TO BE DONE
Please write out the complete listing that follows, exactly as it reads.

PROVIDED MATERIAL
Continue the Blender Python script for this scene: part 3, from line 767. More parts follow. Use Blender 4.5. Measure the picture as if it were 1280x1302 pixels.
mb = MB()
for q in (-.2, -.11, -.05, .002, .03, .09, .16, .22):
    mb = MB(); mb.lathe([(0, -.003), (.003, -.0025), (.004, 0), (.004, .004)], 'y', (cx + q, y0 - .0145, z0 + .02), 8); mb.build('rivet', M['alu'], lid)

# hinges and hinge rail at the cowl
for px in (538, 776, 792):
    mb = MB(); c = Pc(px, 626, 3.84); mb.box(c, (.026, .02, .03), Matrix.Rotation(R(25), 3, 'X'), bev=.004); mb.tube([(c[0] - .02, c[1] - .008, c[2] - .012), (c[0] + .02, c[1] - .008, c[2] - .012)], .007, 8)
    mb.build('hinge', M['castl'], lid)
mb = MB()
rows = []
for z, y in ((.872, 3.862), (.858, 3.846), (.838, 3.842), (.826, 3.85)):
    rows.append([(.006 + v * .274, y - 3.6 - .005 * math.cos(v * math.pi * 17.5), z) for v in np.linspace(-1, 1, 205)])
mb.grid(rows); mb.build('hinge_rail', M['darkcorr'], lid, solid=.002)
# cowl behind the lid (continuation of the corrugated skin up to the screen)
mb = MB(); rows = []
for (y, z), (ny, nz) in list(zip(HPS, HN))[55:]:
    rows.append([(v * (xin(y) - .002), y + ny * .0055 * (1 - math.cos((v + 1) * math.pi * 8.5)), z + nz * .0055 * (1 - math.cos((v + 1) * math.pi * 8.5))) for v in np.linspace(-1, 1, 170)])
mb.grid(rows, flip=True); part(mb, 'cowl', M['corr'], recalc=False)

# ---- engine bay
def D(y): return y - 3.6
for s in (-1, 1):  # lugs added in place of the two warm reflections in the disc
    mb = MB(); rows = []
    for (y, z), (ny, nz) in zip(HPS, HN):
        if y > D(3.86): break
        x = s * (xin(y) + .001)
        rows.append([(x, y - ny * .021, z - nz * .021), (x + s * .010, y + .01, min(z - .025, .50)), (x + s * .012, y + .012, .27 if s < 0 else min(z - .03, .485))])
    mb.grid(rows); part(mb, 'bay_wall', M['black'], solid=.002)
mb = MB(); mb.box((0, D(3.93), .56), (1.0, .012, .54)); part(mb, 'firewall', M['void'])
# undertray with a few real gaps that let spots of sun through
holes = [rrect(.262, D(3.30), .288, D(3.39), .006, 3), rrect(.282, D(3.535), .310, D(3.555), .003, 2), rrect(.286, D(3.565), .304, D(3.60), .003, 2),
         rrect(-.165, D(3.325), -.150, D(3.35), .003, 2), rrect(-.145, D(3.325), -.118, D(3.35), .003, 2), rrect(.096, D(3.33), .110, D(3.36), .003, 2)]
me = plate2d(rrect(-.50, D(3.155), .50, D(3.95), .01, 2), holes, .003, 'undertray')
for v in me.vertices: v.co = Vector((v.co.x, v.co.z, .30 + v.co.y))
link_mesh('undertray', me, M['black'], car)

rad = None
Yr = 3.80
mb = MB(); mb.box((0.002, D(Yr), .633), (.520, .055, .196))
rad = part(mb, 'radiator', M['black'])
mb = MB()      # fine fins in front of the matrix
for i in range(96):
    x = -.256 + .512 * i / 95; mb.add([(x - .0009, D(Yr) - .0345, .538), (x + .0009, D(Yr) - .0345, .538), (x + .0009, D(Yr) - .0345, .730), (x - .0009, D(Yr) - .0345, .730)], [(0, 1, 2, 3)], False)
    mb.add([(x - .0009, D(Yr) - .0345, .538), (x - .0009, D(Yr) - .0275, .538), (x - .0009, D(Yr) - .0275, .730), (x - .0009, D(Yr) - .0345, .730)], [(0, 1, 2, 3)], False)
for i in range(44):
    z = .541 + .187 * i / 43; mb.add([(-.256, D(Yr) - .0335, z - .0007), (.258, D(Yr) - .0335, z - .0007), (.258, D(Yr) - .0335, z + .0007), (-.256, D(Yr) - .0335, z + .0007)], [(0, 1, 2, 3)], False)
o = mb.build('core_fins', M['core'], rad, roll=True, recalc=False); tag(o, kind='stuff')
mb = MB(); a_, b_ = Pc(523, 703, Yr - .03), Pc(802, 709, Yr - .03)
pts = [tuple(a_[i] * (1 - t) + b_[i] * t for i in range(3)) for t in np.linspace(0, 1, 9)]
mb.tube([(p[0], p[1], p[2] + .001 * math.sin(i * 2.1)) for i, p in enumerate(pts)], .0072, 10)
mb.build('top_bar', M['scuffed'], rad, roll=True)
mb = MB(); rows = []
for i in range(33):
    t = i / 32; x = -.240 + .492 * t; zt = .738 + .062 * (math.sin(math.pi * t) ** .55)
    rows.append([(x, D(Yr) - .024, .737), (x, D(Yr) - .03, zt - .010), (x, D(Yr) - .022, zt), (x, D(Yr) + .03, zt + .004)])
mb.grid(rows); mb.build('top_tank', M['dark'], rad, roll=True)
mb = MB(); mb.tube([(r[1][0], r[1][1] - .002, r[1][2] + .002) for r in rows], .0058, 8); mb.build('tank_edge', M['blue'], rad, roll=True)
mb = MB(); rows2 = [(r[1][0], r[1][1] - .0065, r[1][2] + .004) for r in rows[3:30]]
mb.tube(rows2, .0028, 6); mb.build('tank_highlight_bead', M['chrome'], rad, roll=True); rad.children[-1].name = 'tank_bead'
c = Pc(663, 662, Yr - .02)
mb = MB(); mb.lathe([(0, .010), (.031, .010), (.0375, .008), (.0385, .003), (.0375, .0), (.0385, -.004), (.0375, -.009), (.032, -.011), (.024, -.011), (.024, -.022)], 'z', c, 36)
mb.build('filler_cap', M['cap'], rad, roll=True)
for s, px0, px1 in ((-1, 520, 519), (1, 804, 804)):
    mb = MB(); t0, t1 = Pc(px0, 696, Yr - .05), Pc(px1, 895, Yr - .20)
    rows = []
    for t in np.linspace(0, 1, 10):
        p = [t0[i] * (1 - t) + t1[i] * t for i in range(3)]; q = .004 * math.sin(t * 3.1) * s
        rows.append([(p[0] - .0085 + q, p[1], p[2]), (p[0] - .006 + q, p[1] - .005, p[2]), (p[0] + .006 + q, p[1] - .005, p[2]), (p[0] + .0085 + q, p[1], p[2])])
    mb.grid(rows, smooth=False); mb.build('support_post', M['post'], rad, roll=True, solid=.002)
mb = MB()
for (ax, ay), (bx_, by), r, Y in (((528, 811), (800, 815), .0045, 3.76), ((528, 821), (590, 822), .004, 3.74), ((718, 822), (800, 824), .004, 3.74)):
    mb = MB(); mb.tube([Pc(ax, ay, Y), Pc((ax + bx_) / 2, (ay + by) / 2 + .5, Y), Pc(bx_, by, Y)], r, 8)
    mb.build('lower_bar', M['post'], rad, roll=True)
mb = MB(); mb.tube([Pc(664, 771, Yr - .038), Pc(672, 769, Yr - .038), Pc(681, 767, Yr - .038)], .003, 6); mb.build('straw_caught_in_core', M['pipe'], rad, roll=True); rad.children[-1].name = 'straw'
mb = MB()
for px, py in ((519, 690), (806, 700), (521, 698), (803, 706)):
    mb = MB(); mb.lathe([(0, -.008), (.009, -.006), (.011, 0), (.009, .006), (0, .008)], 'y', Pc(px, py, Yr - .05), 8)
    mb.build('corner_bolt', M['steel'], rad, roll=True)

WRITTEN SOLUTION
Continue the Blender Python script for this scene: part 3, from line 767. More parts follow. Use Blender 4.5. Measure the picture as if it were 1280x1302 pixels.
mb = MB()
for q in (-.2, -.11, -.05, .002, .03, .09, .16, .22):
    mb = MB(); mb.lathe([(0, -.003), (.003, -.0025), (.004, 0), (.004, .004)], 'y', (cx + q, y0 - .0145, z0 + .02), 8); mb.build('rivet', M['alu'], lid)

# hinges and hinge rail at the cowl
for px in (538, 776, 792):
    mb = MB(); c = Pc(px, 626, 3.84); mb.box(c, (.026, .02, .03), Matrix.Rotation(R(25), 3, 'X'), bev=.004); mb.tube([(c[0] - .02, c[1] - .008, c[2] - .012), (c[0] + .02, c[1] - .008, c[2] - .012)], .007, 8)
    mb.build('hinge', M['castl'], lid)
mb = MB()
rows = []
for z, y in ((.872, 3.862), (.858, 3.846), (.838, 3.842), (.826, 3.85)):
    rows.append([(.006 + v * .274, y - 3.6 - .005 * math.cos(v * math.pi * 17.5), z) for v in np.linspace(-1, 1, 205)])
mb.grid(rows); mb.build('hinge_rail', M['darkcorr'], lid, solid=.002)
# cowl behind the lid (continuation of the corrugated skin up to the screen)
mb = MB(); rows = []
for (y, z), (ny, nz) in list(zip(HPS, HN))[55:]:
    rows.append([(v * (xin(y) - .002), y + ny * .0055 * (1 - math.cos((v + 1) * math.pi * 8.5)), z + nz * .0055 * (1 - math.cos((v + 1) * math.pi * 8.5))) for v in np.linspace(-1, 1, 170)])
mb.grid(rows, flip=True); part(mb, 'cowl', M['corr'], recalc=False)

# ---- engine bay
def D(y): return y - 3.6
for s in (-1, 1):  # lugs added in place of the two warm reflections in the disc
    mb = MB(); rows = []
    for (y, z), (ny, nz) in zip(HPS, HN):
        if y > D(3.86): break
        x = s * (xin(y) + .001)
        rows.append([(x, y - ny * .021, z - nz * .021), (x + s * .010, y + .01, min(z - .025, .50)), (x + s * .012, y + .012, .27 if s < 0 else min(z - .03, .485))])
    mb.grid(rows); part(mb, 'bay_wall', M['black'], solid=.002)
mb = MB(); mb.box((0, D(3.93), .56), (1.0, .012, .54)); part(mb, 'firewall', M['void'])
# undertray with a few real gaps that let spots of sun through
holes = [rrect(.262, D(3.30), .288, D(3.39), .006, 3), rrect(.282, D(3.535), .310, D(3.555), .003, 2), rrect(.286, D(3.565), .304, D(3.60), .003, 2),
         rrect(-.165, D(3.325), -.150, D(3.35), .003, 2), rrect(-.145, D(3.325), -.118, D(3.35), .003, 2), rrect(.096, D(3.33), .110, D(3.36), .003, 2)]
me = plate2d(rrect(-.50, D(3.155), .50, D(3.95), .01, 2), holes, .003, 'undertray')
for v in me.vertices: v.co = Vector((v.co.x, v.co.z, .30 + v.co.y))
link_mesh('undertray', me, M['black'], car)

rad = None
Yr = 3.80
mb = MB(); mb.box((0.002, D(Yr), .633), (.520, .055, .196))
rad = part(mb, 'radiator', M['black'])
mb = MB()      # fine fins in front of the matrix
for i in range(96):
    x = -.256 + .512 * i / 95; mb.add([(x - .0009, D(Yr) - .0345, .538), (x + .0009, D(Yr) - .0345, .538), (x + .0009, D(Yr) - .0345, .730), (x - .0009, D(Yr) - .0345, .730)], [(0, 1, 2, 3)], False)
    mb.add([(x - .0009, D(Yr) - .0345, .538), (x - .0009, D(Yr) - .0275, .538), (x - .0009, D(Yr) - .0275, .730), (x - .0009, D(Yr) - .0345, .730)], [(0, 1, 2, 3)], False)
for i in range(44):
    z = .541 + .187 * i / 43; mb.add([(-.256, D(Yr) - .0335, z - .0007), (.258, D(Yr) - .0335, z - .0007), (.258, D(Yr) - .0335, z + .0007), (-.256, D(Yr) - .0335, z + .0007)], [(0, 1, 2, 3)], False)
o = mb.build('core_fins', M['core'], rad, roll=True, recalc=False); tag(o, kind='stuff')
mb = MB(); a_, b_ = Pc(523, 703, Yr - .03), Pc(802, 709, Yr - .03)
pts = [tuple(a_[i] * (1 - t) + b_[i] * t for i in range(3)) for t in np.linspace(0, 1, 9)]
mb.tube([(p[0], p[1], p[2] + .001 * math.sin(i * 2.1)) for i, p in enumerate(pts)], .0072, 10)
mb.build('top_bar', M['scuffed'], rad, roll=True)
mb = MB(); rows = []
for i in range(33):
    t = i / 32; x = -.240 + .492 * t; zt = .738 + .062 * (math.sin(math.pi * t) ** .55)
    rows.append([(x, D(Yr) - .024, .737), (x, D(Yr) - .03, zt - .010), (x, D(Yr) - .022, zt), (x, D(Yr) + .03, zt + .004)])
mb.grid(rows); mb.build('top_tank', M['dark'], rad, roll=True)
mb = MB(); mb.tube([(r[1][0], r[1][1] - .002, r[1][2] + .002) for r in rows], .0058, 8); mb.build('tank_edge', M['blue'], rad, roll=True)
mb = MB(); rows2 = [(r[1][0], r[1][1] - .0065, r[1][2] + .004) for r in rows[3:30]]
mb.tube(rows2, .0028, 6); mb.build('tank_highlight_bead', M['chrome'], rad, roll=True); rad.children[-1].name = 'tank_bead'
c = Pc(663, 662, Yr - .02)
mb = MB(); mb.lathe([(0, .010), (.031, .010), (.0375, .008), (.0385, .003), (.0375, .0), (.0385, -.004), (.0375, -.009), (.032, -.011), (.024, -.011), (.024, -.022)], 'z', c, 36)
mb.build('filler_cap', M['cap'], rad, roll=True)
for s, px0, px1 in ((-1, 520, 519), (1, 804, 804)):
    mb = MB(); t0, t1 = Pc(px0, 696, Yr - .05), Pc(px1, 895, Yr - .20)
    rows = []
    for t in np.linspace(0, 1, 10):
        p = [t0[i] * (1 - t) + t1[i] * t for i in range(3)]; q = .004 * math.sin(t * 3.1) * s
        rows.append([(p[0] - .0085 + q, p[1], p[2]), (p[0] - .006 + q, p[1] - .005, p[2]), (p[0] + .006 + q, p[1] - .005, p[2]), (p[0] + .0085 + q, p[1], p[2])])
    mb.grid(rows, smooth=False); mb.build('support_post', M['post'], rad, roll=True, solid=.002)
mb = MB()
for (ax, ay), (bx_, by), r, Y in (((528, 811), (800, 815), .0045, 3.76), ((528, 821), (590, 822), .004, 3.74), ((718, 822), (800, 824), .004, 3.74)):
    mb = MB(); mb.tube([Pc(ax, ay, Y), Pc((ax + bx_) / 2, (ay + by) / 2 + .5, Y), Pc(bx_, by, Y)], r, 8)
    mb.build('lower_bar', M['post'], rad, roll=True)
mb = MB(); mb.tube([Pc(664, 771, Yr - .038), Pc(672, 769, Yr - .038), Pc(681, 767, Yr - .038)], .003, 6); mb.build('straw_caught_in_core', M['pipe'], rad, roll=True); rad.children[-1].name = 'straw'
mb = MB()
for px, py in ((519, 690), (806, 700), (521, 698), (803, 706)):
    mb = MB(); mb.lathe([(0, -.008), (.009, -.006), (.011, 0), (.009, .006), (0, .008)], 'y', Pc(px, py, Yr - .05), 8)
    mb.build('corner_bolt', M['steel'], rad, roll=True)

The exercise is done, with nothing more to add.